__DIRECTIONS__:
Copy all of the material exactly. Pictures are not to appear in the copy.
____
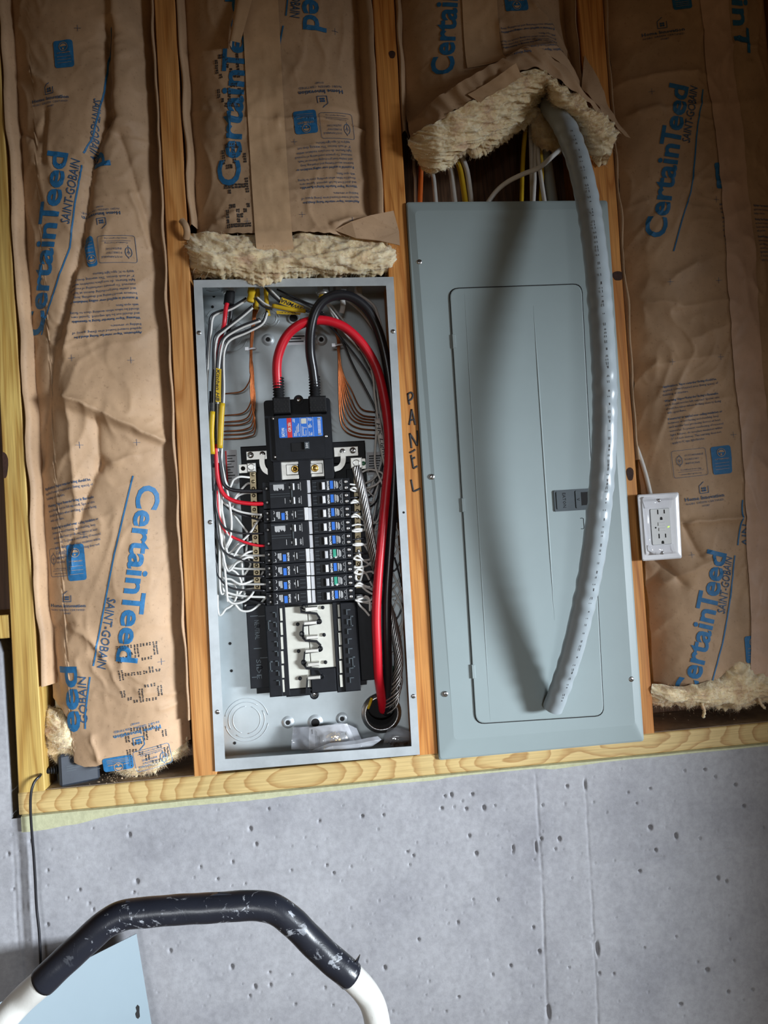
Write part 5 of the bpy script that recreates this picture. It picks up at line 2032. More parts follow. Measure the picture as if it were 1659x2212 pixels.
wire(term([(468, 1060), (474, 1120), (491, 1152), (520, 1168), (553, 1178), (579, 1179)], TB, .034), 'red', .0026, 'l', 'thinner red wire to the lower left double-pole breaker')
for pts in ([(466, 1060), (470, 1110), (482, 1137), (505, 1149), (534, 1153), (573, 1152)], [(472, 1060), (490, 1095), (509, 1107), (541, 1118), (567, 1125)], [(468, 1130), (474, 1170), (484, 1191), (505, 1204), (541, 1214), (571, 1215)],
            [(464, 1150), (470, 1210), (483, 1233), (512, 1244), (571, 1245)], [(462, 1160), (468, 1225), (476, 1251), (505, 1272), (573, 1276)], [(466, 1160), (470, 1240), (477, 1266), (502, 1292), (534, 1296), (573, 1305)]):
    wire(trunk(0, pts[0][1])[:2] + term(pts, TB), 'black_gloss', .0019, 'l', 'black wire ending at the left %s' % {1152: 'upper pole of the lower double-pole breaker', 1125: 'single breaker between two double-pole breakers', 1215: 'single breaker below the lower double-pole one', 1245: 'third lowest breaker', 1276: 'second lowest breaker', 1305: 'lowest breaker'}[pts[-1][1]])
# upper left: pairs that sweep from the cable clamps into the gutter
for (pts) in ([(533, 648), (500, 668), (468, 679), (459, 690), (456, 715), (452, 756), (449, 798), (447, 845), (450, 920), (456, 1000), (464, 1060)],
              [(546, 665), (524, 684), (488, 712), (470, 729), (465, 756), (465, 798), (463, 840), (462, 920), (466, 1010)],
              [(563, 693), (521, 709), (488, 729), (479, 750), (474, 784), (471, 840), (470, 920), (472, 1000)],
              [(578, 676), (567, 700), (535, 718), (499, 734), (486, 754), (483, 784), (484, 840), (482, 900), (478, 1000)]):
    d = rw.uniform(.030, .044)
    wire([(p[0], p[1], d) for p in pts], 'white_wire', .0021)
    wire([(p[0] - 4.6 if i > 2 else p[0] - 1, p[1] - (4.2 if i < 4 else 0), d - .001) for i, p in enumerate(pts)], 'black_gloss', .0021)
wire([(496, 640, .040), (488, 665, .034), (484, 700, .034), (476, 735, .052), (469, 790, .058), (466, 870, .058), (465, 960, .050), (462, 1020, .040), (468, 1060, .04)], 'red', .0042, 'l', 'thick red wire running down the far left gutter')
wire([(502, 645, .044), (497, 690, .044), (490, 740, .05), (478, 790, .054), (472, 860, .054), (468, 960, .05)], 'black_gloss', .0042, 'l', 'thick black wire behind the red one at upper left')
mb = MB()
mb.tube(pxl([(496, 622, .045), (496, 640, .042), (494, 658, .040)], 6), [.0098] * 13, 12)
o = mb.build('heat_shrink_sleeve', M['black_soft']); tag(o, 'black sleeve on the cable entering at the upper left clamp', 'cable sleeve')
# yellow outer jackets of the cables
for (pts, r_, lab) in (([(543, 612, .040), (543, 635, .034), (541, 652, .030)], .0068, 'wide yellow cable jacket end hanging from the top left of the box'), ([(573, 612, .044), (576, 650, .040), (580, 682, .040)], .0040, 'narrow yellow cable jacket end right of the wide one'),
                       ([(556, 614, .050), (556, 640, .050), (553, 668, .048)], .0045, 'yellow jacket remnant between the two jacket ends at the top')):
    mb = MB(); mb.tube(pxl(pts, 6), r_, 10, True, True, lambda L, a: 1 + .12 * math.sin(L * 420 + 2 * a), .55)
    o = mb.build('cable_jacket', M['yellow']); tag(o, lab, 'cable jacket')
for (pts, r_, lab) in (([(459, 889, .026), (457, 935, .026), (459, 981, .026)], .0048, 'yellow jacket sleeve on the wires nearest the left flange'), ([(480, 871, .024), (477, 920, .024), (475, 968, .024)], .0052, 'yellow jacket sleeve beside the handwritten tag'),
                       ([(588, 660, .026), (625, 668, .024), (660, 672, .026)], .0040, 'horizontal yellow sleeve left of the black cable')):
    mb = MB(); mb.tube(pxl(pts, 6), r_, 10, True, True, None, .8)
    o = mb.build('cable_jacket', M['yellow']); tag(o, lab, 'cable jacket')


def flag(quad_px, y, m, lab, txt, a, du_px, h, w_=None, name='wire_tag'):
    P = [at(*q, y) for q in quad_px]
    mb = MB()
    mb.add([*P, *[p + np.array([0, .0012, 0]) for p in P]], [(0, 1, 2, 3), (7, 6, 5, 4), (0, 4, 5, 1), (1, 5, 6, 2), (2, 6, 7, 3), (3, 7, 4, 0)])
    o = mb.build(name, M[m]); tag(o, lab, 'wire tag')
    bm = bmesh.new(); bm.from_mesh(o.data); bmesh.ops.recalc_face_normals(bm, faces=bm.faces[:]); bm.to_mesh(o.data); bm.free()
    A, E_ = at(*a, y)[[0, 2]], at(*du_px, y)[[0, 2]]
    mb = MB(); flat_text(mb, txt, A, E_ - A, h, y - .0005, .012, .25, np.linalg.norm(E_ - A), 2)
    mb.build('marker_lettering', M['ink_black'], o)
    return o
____
__SOLUTION FOR THIS TASK__:
Write part 5 of the bpy script that recreates this picture. It picks up at line 2032. More parts follow. Measure the picture as if it were 1659x2212 pixels.
wire(term([(468, 1060), (474, 1120), (491, 1152), (520, 1168), (553, 1178), (579, 1179)], TB, .034), 'red', .0026, 'l', 'thinner red wire to the lower left double-pole breaker')
for pts in ([(466, 1060), (470, 1110), (482, 1137), (505, 1149), (534, 1153), (573, 1152)], [(472, 1060), (490, 1095), (509, 1107), (541, 1118), (567, 1125)], [(468, 1130), (474, 1170), (484, 1191), (505, 1204), (541, 1214), (571, 1215)],
            [(464, 1150), (470, 1210), (483, 1233), (512, 1244), (571, 1245)], [(462, 1160), (468, 1225), (476, 1251), (505, 1272), (573, 1276)], [(466, 1160), (470, 1240), (477, 1266), (502, 1292), (534, 1296), (573, 1305)]):
    wire(trunk(0, pts[0][1])[:2] + term(pts, TB), 'black_gloss', .0019, 'l', 'black wire ending at the left %s' % {1152: 'upper pole of the lower double-pole breaker', 1125: 'single breaker between two double-pole breakers', 1215: 'single breaker below the lower double-pole one', 1245: 'third lowest breaker', 1276: 'second lowest breaker', 1305: 'lowest breaker'}[pts[-1][1]])
# upper left: pairs that sweep from the cable clamps into the gutter
for (pts) in ([(533, 648), (500, 668), (468, 679), (459, 690), (456, 715), (452, 756), (449, 798), (447, 845), (450, 920), (456, 1000), (464, 1060)],
              [(546, 665), (524, 684), (488, 712), (470, 729), (465, 756), (465, 798), (463, 840), (462, 920), (466, 1010)],
              [(563, 693), (521, 709), (488, 729), (479, 750), (474, 784), (471, 840), (470, 920), (472, 1000)],
              [(578, 676), (567, 700), (535, 718), (499, 734), (486, 754), (483, 784), (484, 840), (482, 900), (478, 1000)]):
    d = rw.uniform(.030, .044)
    wire([(p[0], p[1], d) for p in pts], 'white_wire', .0021)
    wire([(p[0] - 4.6 if i > 2 else p[0] - 1, p[1] - (4.2 if i < 4 else 0), d - .001) for i, p in enumerate(pts)], 'black_gloss', .0021)
wire([(496, 640, .040), (488, 665, .034), (484, 700, .034), (476, 735, .052), (469, 790, .058), (466, 870, .058), (465, 960, .050), (462, 1020, .040), (468, 1060, .04)], 'red', .0042, 'l', 'thick red wire running down the far left gutter')
wire([(502, 645, .044), (497, 690, .044), (490, 740, .05), (478, 790, .054), (472, 860, .054), (468, 960, .05)], 'black_gloss', .0042, 'l', 'thick black wire behind the red one at upper left')
mb = MB()
mb.tube(pxl([(496, 622, .045), (496, 640, .042), (494, 658, .040)], 6), [.0098] * 13, 12)
o = mb.build('heat_shrink_sleeve', M['black_soft']); tag(o, 'black sleeve on the cable entering at the upper left clamp', 'cable sleeve')
# yellow outer jackets of the cables
for (pts, r_, lab) in (([(543, 612, .040), (543, 635, .034), (541, 652, .030)], .0068, 'wide yellow cable jacket end hanging from the top left of the box'), ([(573, 612, .044), (576, 650, .040), (580, 682, .040)], .0040, 'narrow yellow cable jacket end right of the wide one'),
                       ([(556, 614, .050), (556, 640, .050), (553, 668, .048)], .0045, 'yellow jacket remnant between the two jacket ends at the top')):
    mb = MB(); mb.tube(pxl(pts, 6), r_, 10, True, True, lambda L, a: 1 + .12 * math.sin(L * 420 + 2 * a), .55)
    o = mb.build('cable_jacket', M['yellow']); tag(o, lab, 'cable jacket')
for (pts, r_, lab) in (([(459, 889, .026), (457, 935, .026), (459, 981, .026)], .0048, 'yellow jacket sleeve on the wires nearest the left flange'), ([(480, 871, .024), (477, 920, .024), (475, 968, .024)], .0052, 'yellow jacket sleeve beside the handwritten tag'),
                       ([(588, 660, .026), (625, 668, .024), (660, 672, .026)], .0040, 'horizontal yellow sleeve left of the black cable')):
    mb = MB(); mb.tube(pxl(pts, 6), r_, 10, True, True, None, .8)
    o = mb.build('cable_jacket', M['yellow']); tag(o, lab, 'cable jacket')


def flag(quad_px, y, m, lab, txt, a, du_px, h, w_=None, name='wire_tag'):
    P = [at(*q, y) for q in quad_px]
    mb = MB()
    mb.add([*P, *[p + np.array([0, .0012, 0]) for p in P]], [(0, 1, 2, 3), (7, 6, 5, 4), (0, 4, 5, 1), (1, 5, 6, 2), (2, 6, 7, 3), (3, 7, 4, 0)])
    o = mb.build(name, M[m]); tag(o, lab, 'wire tag')
    bm = bmesh.new(); bm.from_mesh(o.data); bmesh.ops.recalc_face_normals(bm, faces=bm.faces[:]); bm.to_mesh(o.data); bm.free()
    A, E_ = at(*a, y)[[0, 2]], at(*du_px, y)[[0, 2]]
    mb = MB(); flat_text(mb, txt, A, E_ - A, h, y - .0005, .012, .25, np.linalg.norm(E_ - A), 2)
    mb.build('marker_lettering', M['ink_black'], o)
    return o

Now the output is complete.